Portuguese Prime Minister António Costa has officially confirmed the closure of the Golden Visa program, which provides the opportunity to obtain a residence permit through investment.
Portugal launched the Golden Visa in 2012 to boost the economy by encouraging foreign investment. According to the Immigration Service (SEF), real estate investments under the program have brought Portugal an additional €6.54 billion over the past decade. However, the program has been widely criticized for being used for money laundering and as one of the reasons for rising housing prices in major cities such as Lisbon and Porto. In response to these concerns, the Portuguese government has decided to permanently end the Golden Visa program.
The government also announced measures to combat money laundering in the real estate market. They include the creation of a national registry of property owners, which would require all owners to disclose their identity and the origin of funds.
According to Costa, the decision to close the program is part of the government's efforts to modernize the country and increase its competitiveness in the global economy. The Prime Minister said that the original purpose of the Golden Visa was to attract investors interested in the long-term development of Portugal, and not just those looking for a quick and easy way to obtain a European residence permit.
The end of the Golden Visa program is expected to have a significant impact on the Portuguese property market, which has been heavily dependent on foreign investment in recent years. However, experts doubt that curtailing the program will help solve the housing problem in major Portuguese cities.
According to a ministry statement quoted by Jornal de Negócios, Immigration and Border Services (SEF) can continue to accept requests until the program is officially cancelled. However, from the moment the repeal is announced, "all requests submitted after this date are aware of this condition, so there is no guarantee of analysis and decision, and the procedure ends as soon as the law comes into force." The first official announcement was made on February 16, 2023, meaning all applications submitted after this date are at risk.
The government has also announced that it will introduce new investment programs to replace the Golden Visa, but no details are available yet.
The closure of the Golden Visa program is a significant shift in Portugal's approach to foreign investment. Experts are waiting to see what new investment programs the government will introduce and how these programs will shape the country's economy in the coming years.

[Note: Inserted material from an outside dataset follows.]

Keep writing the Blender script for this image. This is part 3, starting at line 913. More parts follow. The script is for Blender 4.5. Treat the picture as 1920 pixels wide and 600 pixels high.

Read also: "Golden Visa" of Greece, how the program works, and what are its advantages
What alternatives do investors have to the Portuguese Golden Visa program?
The Portuguese Golden Visa program was the fastest route to EU citizenship by investment, as its holders could apply for citizenship after five years without actually living in the country. Investors wishing to obtain EU residence through real estate investment may consider the investment programs of Spain (500,000 euros), Greece (250,000 euros) and Malta (300,000 euros).
The Spanish and Greek programs require that their participants actually reside in the respective country. Those who want to obtain EU residency or citizenship without the obligation to reside in a specific country can consider Malta's Individual Investor of the Republic (IIP) program, which is a citizenship by investment program. Citizenship can be granted in the form of a certificate of naturalization to foreign investors and their family members who have contributed to the country's economy after a period of 12 or 36 months of residence. Different lengths of residence imply different levels of contribution to the Government of Malta. For example, a single applicant who chooses a 12-month residence period must make a non-refundable contribution to the state in the amount of €750,000. In addition to this contribution, investors must purchase residential property in Malta worth at least €700,000, which must be held for five years, or rent residential property worth at least €16,000 per year.